I find that loads of adjectives and adverbs do the trick. I call it “the quick brown fox” gambit. Hit them with an adjectival avalanche of such power that they will be left reeling. Use words like “serious”, “dark”, “troubling”, but follow these with words like “light”, “healing”, and “pink.”

What you are doing is manipulating language in such a way that you are making everyone feel they are being taken on a metaphorical journey from darkness towards light. Finish with a “call for understanding” and maybe throw in another “healing.” Use some alliteration, assonance, and onomatopoeia if you think they can handle it. Sympathies aroused. Job done.

Bring it down:

You should be able to make so-called problems and alleged infractions seem so much smaller than the media or general public mistakenly believe they are.

For example, let us imagine there is a hypothetical priest called Father Branigan. When asked questions about this hypothetical priest, respond with, “Well, three and sixty four acres really isn’t that much for a priest to have invested in.”
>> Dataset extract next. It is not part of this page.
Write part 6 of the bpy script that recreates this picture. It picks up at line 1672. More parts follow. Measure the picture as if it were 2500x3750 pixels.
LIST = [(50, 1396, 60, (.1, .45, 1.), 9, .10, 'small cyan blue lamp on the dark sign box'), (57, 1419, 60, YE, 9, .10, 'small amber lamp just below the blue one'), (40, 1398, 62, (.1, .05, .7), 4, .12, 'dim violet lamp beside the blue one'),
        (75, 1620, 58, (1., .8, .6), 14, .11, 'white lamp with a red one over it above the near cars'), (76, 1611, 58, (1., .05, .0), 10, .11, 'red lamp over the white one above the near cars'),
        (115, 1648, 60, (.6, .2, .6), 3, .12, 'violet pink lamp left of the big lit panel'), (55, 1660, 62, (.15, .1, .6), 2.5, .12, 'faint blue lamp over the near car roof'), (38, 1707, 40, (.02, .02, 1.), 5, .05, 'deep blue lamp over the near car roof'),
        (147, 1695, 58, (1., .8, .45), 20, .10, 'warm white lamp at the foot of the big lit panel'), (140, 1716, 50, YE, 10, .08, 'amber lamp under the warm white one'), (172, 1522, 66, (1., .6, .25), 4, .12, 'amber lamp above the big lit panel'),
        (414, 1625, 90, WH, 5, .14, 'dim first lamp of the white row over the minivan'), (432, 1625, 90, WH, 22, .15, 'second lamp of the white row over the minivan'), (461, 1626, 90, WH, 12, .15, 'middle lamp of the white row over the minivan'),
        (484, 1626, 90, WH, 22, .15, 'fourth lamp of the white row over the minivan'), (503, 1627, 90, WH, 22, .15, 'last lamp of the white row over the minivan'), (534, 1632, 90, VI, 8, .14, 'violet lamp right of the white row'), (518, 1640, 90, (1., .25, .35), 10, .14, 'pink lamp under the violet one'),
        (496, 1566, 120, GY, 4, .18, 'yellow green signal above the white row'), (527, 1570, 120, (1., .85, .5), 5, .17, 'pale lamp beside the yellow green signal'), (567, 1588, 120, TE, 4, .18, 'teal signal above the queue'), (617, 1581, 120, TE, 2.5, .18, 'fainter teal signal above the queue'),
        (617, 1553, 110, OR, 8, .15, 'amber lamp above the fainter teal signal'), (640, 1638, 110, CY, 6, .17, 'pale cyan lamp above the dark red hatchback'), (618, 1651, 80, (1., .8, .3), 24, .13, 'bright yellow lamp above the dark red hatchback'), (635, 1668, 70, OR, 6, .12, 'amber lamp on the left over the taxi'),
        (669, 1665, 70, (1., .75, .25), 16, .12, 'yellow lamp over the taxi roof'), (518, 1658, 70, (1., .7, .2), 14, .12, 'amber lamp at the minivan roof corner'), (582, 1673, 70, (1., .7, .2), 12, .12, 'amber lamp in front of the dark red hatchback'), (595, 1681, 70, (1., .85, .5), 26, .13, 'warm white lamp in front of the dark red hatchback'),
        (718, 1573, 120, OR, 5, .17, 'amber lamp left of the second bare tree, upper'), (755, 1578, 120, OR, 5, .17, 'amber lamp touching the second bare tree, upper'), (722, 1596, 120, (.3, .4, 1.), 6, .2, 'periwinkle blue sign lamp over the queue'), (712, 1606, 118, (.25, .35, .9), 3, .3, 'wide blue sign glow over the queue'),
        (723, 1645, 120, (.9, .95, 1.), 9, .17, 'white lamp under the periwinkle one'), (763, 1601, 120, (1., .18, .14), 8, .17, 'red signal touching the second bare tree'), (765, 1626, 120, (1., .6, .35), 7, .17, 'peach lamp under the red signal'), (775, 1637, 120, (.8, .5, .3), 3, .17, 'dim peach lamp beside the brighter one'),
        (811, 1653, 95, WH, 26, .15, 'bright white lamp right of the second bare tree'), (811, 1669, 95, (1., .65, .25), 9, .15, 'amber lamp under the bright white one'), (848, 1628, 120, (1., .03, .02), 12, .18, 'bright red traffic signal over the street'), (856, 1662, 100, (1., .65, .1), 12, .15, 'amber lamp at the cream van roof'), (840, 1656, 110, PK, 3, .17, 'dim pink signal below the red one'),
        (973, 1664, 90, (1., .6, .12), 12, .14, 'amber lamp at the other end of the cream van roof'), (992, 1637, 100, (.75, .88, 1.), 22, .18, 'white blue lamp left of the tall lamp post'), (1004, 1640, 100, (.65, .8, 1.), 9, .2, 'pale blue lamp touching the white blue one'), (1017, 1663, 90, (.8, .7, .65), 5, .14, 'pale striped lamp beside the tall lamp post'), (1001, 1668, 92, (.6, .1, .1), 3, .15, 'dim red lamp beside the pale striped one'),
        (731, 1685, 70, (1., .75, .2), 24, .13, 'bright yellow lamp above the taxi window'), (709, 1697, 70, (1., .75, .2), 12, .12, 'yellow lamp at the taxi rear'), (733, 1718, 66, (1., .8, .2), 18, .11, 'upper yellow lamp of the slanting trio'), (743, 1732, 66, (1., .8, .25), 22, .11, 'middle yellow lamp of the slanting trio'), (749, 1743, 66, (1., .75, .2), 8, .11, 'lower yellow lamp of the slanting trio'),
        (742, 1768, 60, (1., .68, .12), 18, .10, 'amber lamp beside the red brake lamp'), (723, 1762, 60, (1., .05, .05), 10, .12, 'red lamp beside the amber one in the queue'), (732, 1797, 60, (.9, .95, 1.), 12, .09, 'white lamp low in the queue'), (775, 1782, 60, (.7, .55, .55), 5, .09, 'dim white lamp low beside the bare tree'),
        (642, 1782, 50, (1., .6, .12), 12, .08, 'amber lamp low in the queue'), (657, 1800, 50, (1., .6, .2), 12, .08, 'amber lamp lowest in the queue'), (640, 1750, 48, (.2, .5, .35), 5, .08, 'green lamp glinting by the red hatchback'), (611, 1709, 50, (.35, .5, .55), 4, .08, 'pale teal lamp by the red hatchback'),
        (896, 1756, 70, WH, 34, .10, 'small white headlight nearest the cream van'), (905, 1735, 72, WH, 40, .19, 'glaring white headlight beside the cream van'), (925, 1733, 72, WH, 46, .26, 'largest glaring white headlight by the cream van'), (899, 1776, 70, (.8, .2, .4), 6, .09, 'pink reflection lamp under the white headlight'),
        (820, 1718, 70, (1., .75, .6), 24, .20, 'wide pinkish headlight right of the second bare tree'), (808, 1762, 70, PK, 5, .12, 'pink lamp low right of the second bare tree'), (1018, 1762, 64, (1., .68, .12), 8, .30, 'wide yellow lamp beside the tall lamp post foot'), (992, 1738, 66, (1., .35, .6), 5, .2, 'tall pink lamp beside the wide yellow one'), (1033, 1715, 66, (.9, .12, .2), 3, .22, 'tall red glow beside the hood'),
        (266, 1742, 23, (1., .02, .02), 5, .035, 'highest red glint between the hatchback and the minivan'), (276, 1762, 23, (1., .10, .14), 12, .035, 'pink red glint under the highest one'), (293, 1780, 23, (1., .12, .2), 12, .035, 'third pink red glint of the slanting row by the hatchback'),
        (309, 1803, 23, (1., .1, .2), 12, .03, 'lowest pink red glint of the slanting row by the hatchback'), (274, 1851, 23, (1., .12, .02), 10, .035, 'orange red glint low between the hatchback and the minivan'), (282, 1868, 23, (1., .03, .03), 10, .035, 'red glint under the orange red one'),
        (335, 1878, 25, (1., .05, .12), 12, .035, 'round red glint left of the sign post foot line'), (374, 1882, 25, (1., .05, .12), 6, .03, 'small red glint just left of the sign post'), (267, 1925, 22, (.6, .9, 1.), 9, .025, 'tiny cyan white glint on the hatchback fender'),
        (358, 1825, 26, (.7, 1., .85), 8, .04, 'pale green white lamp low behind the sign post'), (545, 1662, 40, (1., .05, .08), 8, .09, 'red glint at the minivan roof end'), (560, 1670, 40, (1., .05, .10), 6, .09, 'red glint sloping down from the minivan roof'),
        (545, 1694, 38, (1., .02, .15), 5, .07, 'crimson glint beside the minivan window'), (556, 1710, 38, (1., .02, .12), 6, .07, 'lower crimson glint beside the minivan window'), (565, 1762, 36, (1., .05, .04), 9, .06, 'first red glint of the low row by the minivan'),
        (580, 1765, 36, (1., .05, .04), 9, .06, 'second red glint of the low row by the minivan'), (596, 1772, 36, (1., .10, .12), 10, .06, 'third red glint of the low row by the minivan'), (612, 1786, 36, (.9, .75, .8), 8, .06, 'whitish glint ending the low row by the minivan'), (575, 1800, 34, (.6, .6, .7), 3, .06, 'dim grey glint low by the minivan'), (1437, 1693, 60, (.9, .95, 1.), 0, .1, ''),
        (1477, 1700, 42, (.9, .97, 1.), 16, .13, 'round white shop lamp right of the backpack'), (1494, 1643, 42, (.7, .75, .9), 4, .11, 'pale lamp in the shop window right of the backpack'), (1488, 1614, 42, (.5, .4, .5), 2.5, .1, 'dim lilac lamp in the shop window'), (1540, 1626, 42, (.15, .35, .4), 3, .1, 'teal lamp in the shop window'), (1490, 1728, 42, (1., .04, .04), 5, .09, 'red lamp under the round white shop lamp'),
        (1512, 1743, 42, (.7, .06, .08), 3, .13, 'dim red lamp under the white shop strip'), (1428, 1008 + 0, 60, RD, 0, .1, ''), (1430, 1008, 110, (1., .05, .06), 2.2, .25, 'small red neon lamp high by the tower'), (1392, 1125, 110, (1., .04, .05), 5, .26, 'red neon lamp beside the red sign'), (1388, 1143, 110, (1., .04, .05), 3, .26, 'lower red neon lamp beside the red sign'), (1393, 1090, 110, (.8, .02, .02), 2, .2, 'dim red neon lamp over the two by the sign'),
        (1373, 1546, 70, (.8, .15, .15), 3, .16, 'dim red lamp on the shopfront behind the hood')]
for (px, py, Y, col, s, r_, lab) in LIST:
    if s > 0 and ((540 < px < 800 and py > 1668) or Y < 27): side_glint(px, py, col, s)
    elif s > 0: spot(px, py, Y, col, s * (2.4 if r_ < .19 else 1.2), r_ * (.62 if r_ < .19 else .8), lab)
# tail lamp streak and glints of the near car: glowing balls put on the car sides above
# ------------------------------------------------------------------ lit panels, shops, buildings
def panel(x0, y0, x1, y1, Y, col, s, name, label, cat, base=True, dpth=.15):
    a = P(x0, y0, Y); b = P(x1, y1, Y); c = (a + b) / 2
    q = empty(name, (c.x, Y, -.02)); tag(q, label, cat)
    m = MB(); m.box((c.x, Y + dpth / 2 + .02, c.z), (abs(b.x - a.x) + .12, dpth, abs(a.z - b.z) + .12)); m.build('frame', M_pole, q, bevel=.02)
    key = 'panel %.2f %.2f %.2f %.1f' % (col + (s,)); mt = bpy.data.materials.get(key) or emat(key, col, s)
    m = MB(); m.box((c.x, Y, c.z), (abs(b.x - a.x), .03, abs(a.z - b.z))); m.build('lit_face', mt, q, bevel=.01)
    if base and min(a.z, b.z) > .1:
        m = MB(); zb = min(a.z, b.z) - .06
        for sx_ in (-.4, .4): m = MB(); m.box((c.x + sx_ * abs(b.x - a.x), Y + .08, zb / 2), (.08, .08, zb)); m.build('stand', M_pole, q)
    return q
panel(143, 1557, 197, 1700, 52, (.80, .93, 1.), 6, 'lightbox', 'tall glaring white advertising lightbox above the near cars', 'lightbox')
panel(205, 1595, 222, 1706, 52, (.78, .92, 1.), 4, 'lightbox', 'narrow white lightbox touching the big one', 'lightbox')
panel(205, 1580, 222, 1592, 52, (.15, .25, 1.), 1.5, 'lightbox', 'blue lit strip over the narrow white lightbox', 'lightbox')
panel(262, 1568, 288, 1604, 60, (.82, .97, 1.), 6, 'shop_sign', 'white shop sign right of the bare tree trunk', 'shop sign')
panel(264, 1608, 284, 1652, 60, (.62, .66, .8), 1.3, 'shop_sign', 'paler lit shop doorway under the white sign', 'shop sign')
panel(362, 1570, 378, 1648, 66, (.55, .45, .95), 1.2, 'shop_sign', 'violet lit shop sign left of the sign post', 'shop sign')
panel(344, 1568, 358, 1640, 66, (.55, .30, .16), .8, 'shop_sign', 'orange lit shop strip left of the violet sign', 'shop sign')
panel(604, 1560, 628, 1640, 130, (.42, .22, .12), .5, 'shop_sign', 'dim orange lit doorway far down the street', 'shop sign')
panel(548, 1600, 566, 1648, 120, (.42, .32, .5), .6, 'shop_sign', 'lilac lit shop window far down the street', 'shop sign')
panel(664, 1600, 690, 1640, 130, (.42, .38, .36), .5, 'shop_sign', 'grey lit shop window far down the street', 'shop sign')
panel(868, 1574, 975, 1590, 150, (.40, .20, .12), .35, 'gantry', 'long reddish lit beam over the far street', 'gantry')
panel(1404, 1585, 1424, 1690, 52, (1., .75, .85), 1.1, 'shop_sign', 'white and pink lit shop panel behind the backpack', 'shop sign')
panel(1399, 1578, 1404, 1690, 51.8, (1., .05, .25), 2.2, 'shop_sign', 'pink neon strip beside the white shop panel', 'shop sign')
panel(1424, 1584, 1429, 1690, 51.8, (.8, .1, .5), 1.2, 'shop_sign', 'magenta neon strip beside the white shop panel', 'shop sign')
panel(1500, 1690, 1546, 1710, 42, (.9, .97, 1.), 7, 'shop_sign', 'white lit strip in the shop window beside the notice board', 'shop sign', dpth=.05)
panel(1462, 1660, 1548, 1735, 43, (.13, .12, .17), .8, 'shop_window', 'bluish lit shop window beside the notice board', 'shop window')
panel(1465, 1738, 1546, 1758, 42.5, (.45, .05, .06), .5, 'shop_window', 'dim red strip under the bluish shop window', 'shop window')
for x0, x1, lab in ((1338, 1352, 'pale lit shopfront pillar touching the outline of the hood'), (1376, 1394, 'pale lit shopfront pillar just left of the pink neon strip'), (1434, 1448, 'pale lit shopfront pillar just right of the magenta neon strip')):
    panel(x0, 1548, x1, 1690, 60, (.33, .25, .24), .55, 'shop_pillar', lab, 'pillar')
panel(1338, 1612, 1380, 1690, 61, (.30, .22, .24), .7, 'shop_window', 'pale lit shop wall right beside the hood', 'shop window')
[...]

And/or, “He was helping the homeless of Las Vegas with that money.”

And/ or, “The important word to remember here is pending. Pending being put on the FBI’s most wanted list.”

Misdirection:

There is a technique practiced by the great magicians such as Mr Paul Daniels. It involves: “Oh my God there’s something crawling on your shoulder!”

Did you see what I did there?

Misdirection means removing any attention from the so called core of the issue, and directing your audience towards something more relevant.

Eg: “Yes, I understand people were hurt, but think of your granny alone at home right now. I bet aggressive secularists are breaking into her house with baseball bats as we speak.”

Sympathy:

If there are alleged victims of the alleged crime in the alleged report, then one must use sympathy and empathy. When asked a question try and recollect the names of all 7,107 Philippine islands. Your frown will be mistaken for sympathetic understanding.

Imagine you have a sore knee or a paper cut try and focus on the pain. Project it and use it. Nod sorrowfully. Finish your empathetic display with jazz hands.

Prison? As if:

When being questioned in public, whatever you do, do not think about the possibility of going to prison. You will only laugh and ruin everything.

Impress them:

Should you be arrested (ludicrous, I know) always be aware of the image you portray. Again you must direct your audience away from the so-called core issue. For example, if you’re being led away by the police do a back flip and follow it with jazz hands.

There is a very good chance people will be so impressed by your display, that they will forget why you have been arrested in the first place and let you go.

Mental reservation:

And finally, while I do not advocate lying, I find a little mental reservation goes a long way. Mental reservation is the doctrine of stating or using falsehood without actually really lying.

For example, one might be asked a question like “Where is Father Branigan?” One might then reply, “I have absolutely no idea, officer,” while concealing a finger under your cassock which is pointing in the general direction of Arizona.

Commit all the above to memory, and you are more than prepared for whatever your critics may throw at you. God bless.